## Written instruction
Pictures excluded, return the lines below from the first through the line holding "return link_mesh(name, bm_, m_, par)".
#####
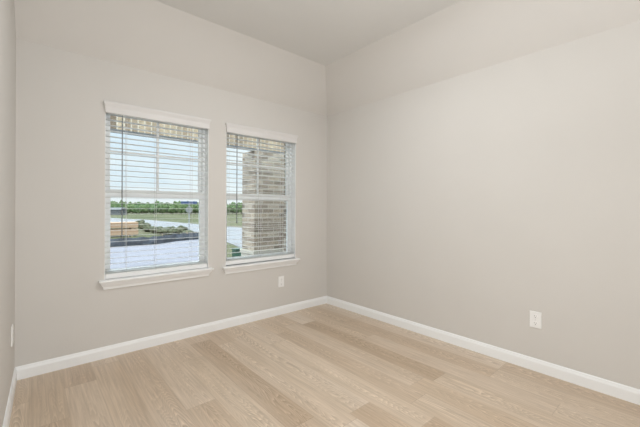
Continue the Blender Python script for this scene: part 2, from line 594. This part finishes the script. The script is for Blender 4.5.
# ------------------------------------------------------------------ windows
def make_window(idx, x0, x1):
    root = empty('window_%d' % idx, ((x0 + x1) / 2, 0.11, ZS))
    structure(root)

    def part(name, bm_, m_, par=root):
        for v in bm_.verts:
            v.co -= root.location
        return link_mesh(name, bm_, m_, par)

    zr0, zr1 = 1.325, 1.390
    b_ = bmesh.new()                            # outer frame
    box(b_, x0, x0 + 0.028, 0.085, T, ZS, ZT)
    box(b_, x1 - 0.028, x1, 0.085, T, ZS, ZT)
    box(b_, x0 + 0.028, x1 - 0.028, 0.085, T, ZT - 0.03, ZT)
    box(b_, x0 + 0.028, x1 - 0.028, 0.085, T, ZS - 0.03, ZS + 0.02)
    part('window_frame', b_, M['vinyl'])
    b_ = bmesh.new()                            # white jamb lining of the opening
    box(b_, x0, x0 + 0.004, 0.001, 0.085, ZS, ZT)
    box(b_, x1 - 0.004, x1, 0.001, 0.085, ZS, ZT)
    box(b_, x0 + 0.004, x1 - 0.004, 0.001, 0.085, ZT - 0.004, ZT)
    part('jamb_lining', b_, M['trim'])
    ix0, ix1 = x0 + 0.028, x1 - 0.028
    sw = 0.026
    b_ = bmesh.new()                            # lower sash (inner track)
    box(b_, ix0, ix0 + sw, 0.088, 0.112, ZS + 0.02, zr1)
    box(b_, ix1 - sw, ix1, 0.088, 0.112, ZS + 0.02, zr1)
    box(b_, ix0 + sw, ix1 - sw, 0.088, 0.112, ZS + 0.02, ZS + 0.062)
    box(b_, ix0 + sw, ix1 - sw, 0.088, 0.112, zr0, zr1)
    part('lower_sash', b_, M['vinyl'])
    b_ = bmesh.new()                            # upper sash (outer track)
    box(b_, ix0, ix0 + sw, 0.116, 0.140, zr0, ZT - 0.03)
    box(b_, ix1 - sw, ix1, 0.116, 0.140, zr0, ZT - 0.03)
    box(b_, ix0 + sw, ix1 - sw, 0.116, 0.140, ZT - 0.06, ZT - 0.03)
    box(b_, ix0 + sw, ix1 - sw, 0.116, 0.140, zr0, zr1 - 0.015)
    us = part('upper_sash', b_, M['vinyl'])
    xm, zm = (x0 + x1) / 2, 1.718
    b_ = bmesh.new()                            # muntin cross of the upper sash
    box(b_, xm - 0.009, xm + 0.009, 0.121, 0.135, zr1 - 0.015, ZT - 0.06)
    box(b_, ix0 + sw, xm - 0.009, 0.122, 0.134, zm - 0.008, zm + 0.008)
    box(b_, xm + 0.009, ix1 - sw, 0.122, 0.134, zm - 0.008, zm + 0.008)
    part('muntin', b_, M['vinyl'])
    part('glass_pane', newbox(ix0 + sw, ix1 - sw, 0.0995, 0.1005, ZS + 0.062, zr0), M['glass'])
    part('glass_pane', newbox(ix0 + sw, ix1 - sw, 0.1365, 0.1375, zr1 - 0.015, ZT - 0.06), M['glass'])
    # stool with a rounded lip and a tapering apron mould, ends returned to the wall
    lip = 0.640 if idx == 1 else 0.632
    sx0, sx1 = x0 - 0.040, x1 + 0.035
    b_ = bmesh.new()
    lv = [(lip, 0.046, 0.000), (lip - 0.003, 0.050, -0.001), (lip - 0.013, 0.050, -0.001), (lip - 0.017, 0.046, 0.002),
          (lip - 0.019, 0.036, 0.008), (lip - 0.030, 0.033, 0.011), (lip - 0.045, 0.026, 0.020), (lip - 0.058, 0.017, 0.029),
          (lip - 0.066, 0.015, 0.031), (lip - 0.078, 0.012, 0.033)]
    loft(b_, [[(sx0 + e_, 0.0, z_), (sx1 - e_, 0.0, z_), (sx1 - e_, -o_, z_), (sx0 + e_, -o_, z_)] for z_, o_, e_ in lv])
    box(b_, x0, x1, 0.0, 0.0855, lip - 0.030, lip)
    part('window_sill', b_, M['trim'])
    return root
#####
## Exercise result
Continue the Blender Python script for this scene: part 2, from line 594. This part finishes the script. The script is for Blender 4.5.
# ------------------------------------------------------------------ windows
def make_window(idx, x0, x1):
    root = empty('window_%d' % idx, ((x0 + x1) / 2, 0.11, ZS))
    structure(root)

    def part(name, bm_, m_, par=root):
        for v in bm_.verts:
            v.co -= root.location
        return link_mesh(name, bm_, m_, par)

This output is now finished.